開湯1300年と伝えられる新潟県栃尾又温泉はラジウム含有量が豊富な温泉が湧いています。自然界の微量なラジウムは体を整える効果があるとされ、江戸時代から湯治場として栄えてきました。今も都会から湯治にやってくるお客さんがたくさんいます。なんと栃尾又温泉で湯治をしているのは人間だけではありません。
きっかけは納豆を製造している大力納豆の社長が栃尾又に湯治に来たことでした。帰りに宿の主がお土産に温泉の湯を持たせてくれ、これを納豆に使えないかと試行錯誤して出来上がったのが「ラジウム納豆」。いまも温泉の湯を工場へ運び、春なら18時間、冬なら20時間もの間、大豆を温泉に漬けてやわらかくし、発酵させて納豆に。つまり新潟県産の大豆が栃尾又の湯に湯治しているわけです。

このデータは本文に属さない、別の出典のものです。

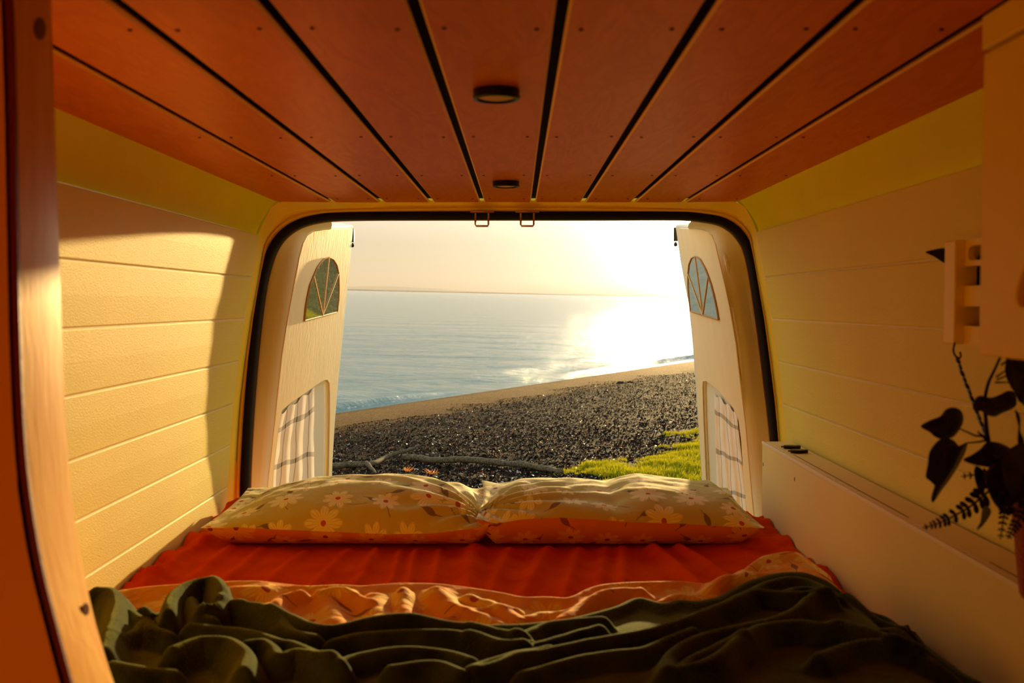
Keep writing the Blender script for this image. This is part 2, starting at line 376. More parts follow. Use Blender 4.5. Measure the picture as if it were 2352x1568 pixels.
def sea():
    ss = np.concatenate([-np.geomspace(9000, 40, 60), np.linspace(-39, -9, 90), np.linspace(-8.8, 2.2, 150)])
    tt = np.concatenate([-np.geomspace(9000, 32, 40), np.linspace(-30, 45, 340), np.geomspace(47, 9000, 60)])
    S, T = np.meshgrid(ss, tt, indexing='ij')
    X = P0[0]+S*NR[0]+T*DR[0]; Y = P0[1]+S*NR[1]+T*DR[1]
    att = np.exp(-np.maximum(0, -S-10)/60.)
    W = .022*fbm(X*.8+Y*.3, Y, 1.0, .5)*att*np.clip(-S/2, .1, 1)
    # little shore break running along the beach
    c = -.75+.25*np.sin(T*.21)+.15*np.sin(T*.57+1); d = S-c
    env = np.clip(.55+.6*np.sin(T*.18+2.6)+.25*np.sin(T*.5), 0, 1)
    W += .17*env*np.where(d < 0, np.exp(-(d/.55)**2), np.exp(-(d/.16)**2))
    c2 = -3.4+.5*np.sin(T*.13+1); W += .06*np.exp(-((S-c2)/.7)**2)
    Z = -2.985+tilt(X, Y)+W
    m = bpy.data.materials.new('sea_water'); m.use_nodes = True; t = m.node_tree; b = t.nodes['Principled BSDF']; N = t.nodes.new; L = t.links.new
    b.inputs['Base Color'].default_value = hexc('4f7f86'); b.inputs['Roughness'].default_value = .09; b.inputs['IOR'].default_value = 1.33
    b.inputs['Specular IOR Level'].default_value = .5
    at_ = N('ShaderNodeAttribute'); at_.attribute_name = 'foam'
    fn = N('ShaderNodeTexNoise'); fn.inputs['Scale'].default_value = 9; fn.inputs['Detail'].default_value = 6
    tcn = N('ShaderNodeTexCoord'); L(tcn.outputs['Object'], fn.inputs['Vector'])
    mu = N('ShaderNodeMath'); mu.operation = 'MULTIPLY'; L(at_.outputs['Fac'], mu.inputs[0]); L(fn.outputs['Fac'], mu.inputs[1])
    gt = N('ShaderNodeMapRange'); gt.inputs[1].default_value = .36; gt.inputs[2].default_value = .52; L(mu.outputs[0], gt.inputs[0])
    mc = N('ShaderNodeMix'); mc.data_type = 'RGBA'; L(gt.outputs[0], mc.inputs['Factor']); mc.inputs['A'].default_value = hexc('526e62'); mc.inputs['B'].default_value = (.8, .8, .8, 1)
    L(mc.outputs['Result'], b.inputs['Base Color'])
    mp = N('ShaderNodeMapping'); L(tcn.outputs['Object'], mp.inputs[0]); mp.inputs['Scale'].default_value = (1.0, 1.7, 1)
    mp.inputs['Rotation'].default_value = (0, 0, .25)
    n1 = N('ShaderNodeTexNoise'); n1.inputs['Scale'].default_value = .9; n1.inputs['Detail'].default_value = 7; n1.inputs['Roughness'].default_value = .66; L(mp.outputs[0], n1.inputs['Vector'])
    n2 = N('ShaderNodeTexNoise'); n2.inputs['Scale'].default_value = .11; n2.inputs['Detail'].default_value = 6; L(mp.outputs[0], n2.inputs['Vector'])
    a2 = N('ShaderNodeMath'); a2.operation = 'MULTIPLY_ADD'; L(n2.outputs['Fac'], a2.inputs[0]); a2.inputs[1].default_value = 4.5; L(n1.outputs['Fac'], a2.inputs[2])
    bp = N('ShaderNodeBump'); bp.inputs['Strength'].default_value = 1.0; bp.inputs['Distance'].default_value = .27; L(a2.outputs[0], bp.inputs['Height'])
    L(bp.outputs[0], b.inputs['Normal'])
    foam = env*np.exp(-((d-.25)/.12)**2)*.85+.72*np.exp(-((S-(.35+.2*np.sin(T*.35)))/.2)**2)
    o = arr_mesh('sea', np.stack([X.ravel(), Y.ravel(), Z.ravel()], 1), gridfaces(len(ss), len(tt)), m, attrs={'foam': foam.ravel()})
    tag(o, 'calm sea with small ripples reaching to the flat horizon', None, None, 'structure')
sea()

def hills():
    b = MB(); R = 8200
    xs = np.linspace(-5000, 2600, 260); top = []; bot = []
    rows = [[], [], []]
    for x in xs:
        h = 14+18*max(0, noise.noise((x*.0006, 3.1, 0))+.25)+5*noise.noise((x*.004, 1, 0))
        h += 30*math.exp(-((x+1000)/500)**2)
        for k, (dy, f) in enumerate(((-250, 0), (0, 1), (500, 0))):
            y = R+dy; rows[k].append((x, y, -3+tilt(x, y)-6+h*f*1.0))
    b.grid(rows)
    m = mat('hazy_hills', hexc('b89070'), .95)
    t = m.node_tree; tp = t.nodes.new('ShaderNodeBsdfTransparent'); ms = t.nodes.new('ShaderNodeMixShader'); ms.inputs[0].default_value = .9
    t.links.new(t.nodes['Principled BSDF'].outputs[0], ms.inputs[1]); t.links.new(tp.outputs[0], ms.inputs[2]); t.links.new(ms.outputs[0], t.nodes['Material Output'].inputs[0])
    tag(b.build('distant_hills', m, smooth=True), 'faint low hills along the far horizon', None, None, 'structure')
hills()
def far_shore():
    b = MB(); R_ = 7600; rows = [[], [], []]
    for x in np.linspace(-4600, 1250, 240):
        h = (9+3*noise.noise((x*.003, 7, 0)))*min(1, max(.15, (1250-x)/1500))
        for k, (dy, f) in enumerate(((-150, 0), (0, 1), (300, 0))): rows[k].append((x, R_+dy, -4+tilt(x, R_+dy)+h*f))
    b.grid(rows); m = mat('hazy_shore', hexc('6a5a44'), .95)
    t = m.node_tree; tp = t.nodes.new('ShaderNodeBsdfTransparent'); ms = t.nodes.new('ShaderNodeMixShader'); ms.inputs[0].default_value = .62
    t.links.new(t.nodes['Principled BSDF'].outputs[0], ms.inputs[1]); t.links.new(tp.outputs[0], ms.inputs[2]); t.links.new(ms.outputs[0], t.nodes['Material Output'].inputs[0])
    tag(b.build('distant_shore', m, smooth=True), 'thin dark strip of low land on the horizon', None, None, 'structure')
far_shore()

def gn_scatter(name, pts, rot, scl, inst, kind='stuff'):
    """one object: points carrying rotation and scale, instancing small meshes"""
    pts = np.asarray(pts, np.float32).copy(); pts[:, 2] += ZO
    me = bpy.data.meshes.new(name); me.from_pydata(pts, [], []); me.update()
    a = me.attributes.new('rot', 'FLOAT_VECTOR', 'POINT'); a.data.foreach_set('vector', np.asarray(rot, np.float32).ravel())
    a = me.attributes.new('scl', 'FLOAT_VECTOR', 'POINT'); a.data.foreach_set('vector', np.asarray(scl, np.float32).ravel())
    a = me.attributes.new('pick', 'INT', 'POINT'); a.data.foreach_set('value', RNG.integers(0, len(inst), len(pts)).astype(np.int32))
    o = bpy.data.objects.new(name, me); COL.objects.link(o)
    g = bpy.data.node_groups.new(name, 'GeometryNodeTree')
    g.interface.new_socket('Geometry', in_out='INPUT', socket_type='NodeSocketGeometry'); g.interface.new_socket('Geometry', in_out='OUTPUT', socket_type='NodeSocketGeometry')
    N = g.nodes.new; L = g.links.new
    gi = N('NodeGroupInput'); go = N('NodeGroupOutput'); ip = N('GeometryNodeInstanceOnPoints')
    gti = N('GeometryNodeGeometryToInstance')
    for i in reversed(inst):
        oi = N('GeometryNodeObjectInfo'); oi.inputs['Object'].default_value = i; oi.inputs['As Instance'].default_value = False
        L(oi.outputs['Geometry'], gti.inputs[0])
    def na(nm, ty):
        n = N('GeometryNodeInputNamedAttribute'); n.data_type = ty; n.inputs['Name'].default_value = nm; return n.outputs['Attribute']
    e2r = N('FunctionNodeEulerToRotation'); L(na('rot', 'FLOAT_VECTOR'), e2r.inputs[0])
    L(gi.outputs[0], ip.inputs['Points']); L(gti.outputs[0], ip.inputs['Instance']); ip.inputs['Pick Instance'].default_value = True
    L(na('pick', 'INT'), ip.inputs['Instance Index']); L(e2r.outputs[0], ip.inputs['Rotation']); L(na('scl', 'FLOAT_VECTOR'), ip.inputs['Scale'])
    L(ip.outputs[0], go.inputs[0])
    md = o.modifiers.new('scatter', 'NODES'); md.node_group = g
    o['kind'] = kind; return o
def proto_mesh(name, V, Fc, material, smooth=False):
    me = bpy.data.meshes.new(name); me.from_pydata(V, [], Fc); me.update(); me.materials.append(material)
    if smooth: me.polygons.foreach_set('use_smooth', [True]*len(me.polygons))
    return bpy.data.objects.new(name, me)      # never linked: only a shape for the scatter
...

ラジウム納豆のパッケージは小ぶりで、旅館の朝ごはんに出すのにちょうどよいサイズ。パッケージを開けると匂いは強くない。大粒だから、まるで大豆を食べているようです。混ぜるとねばねばが強いけれど、味はまろやか。水ではなく栃尾又温泉に浸した効果てきめんですね。
さて、こちらも江戸時代から湯治場として栄え、今も長期滞在ができる湯治宿が残る大分県鉄輪温泉。道路の端の溝からは湯けむりが漂い、街全体が温泉で温められています。細い路地を入ると、蒸気の音がする噴出孔の上に櫓が組んであり、真ん中にはゴザがかけられてありました。ゴザの下には釜があり、「100度近い高温の温泉の蒸気を使って調理するんだよ。この上に鍋を置いておけばなんでも作れる。牛筋を煮込んだわ~」と、おばあちゃんが「地獄釜」の説明してくれました。牛筋肉と卵とジャガイモが入っていて、素材の色づきを見ると相当煮込んだ様子。口に入れたら、牛筋がとろっとろで、こんなにやわらかくなるのかという驚きと、素材に味が染みこんだ旨さに地獄釜の力を感じいったのです。
ニュージーランドの温泉町ロトルアでも先住民であるマオリ族が温泉で暖をとり生活をしてきました。町を訪ねると、鶏を丸々一羽地熱で蒸したというご馳走を出してくれました。骨からの身離れがよく、ほろほろに肉がほどけます。天然ミネラルの不思議な風味が隠し味となって、ソースなど添えずとも旨かった。
温泉でつくられた食は、温泉で炊くお米や温泉でいれたコーヒーやお茶、温泉湯豆腐、炭酸せんべいと、次々と美味しいものが思い浮かびます。
温泉を食すことは、温泉好きにはたまりません。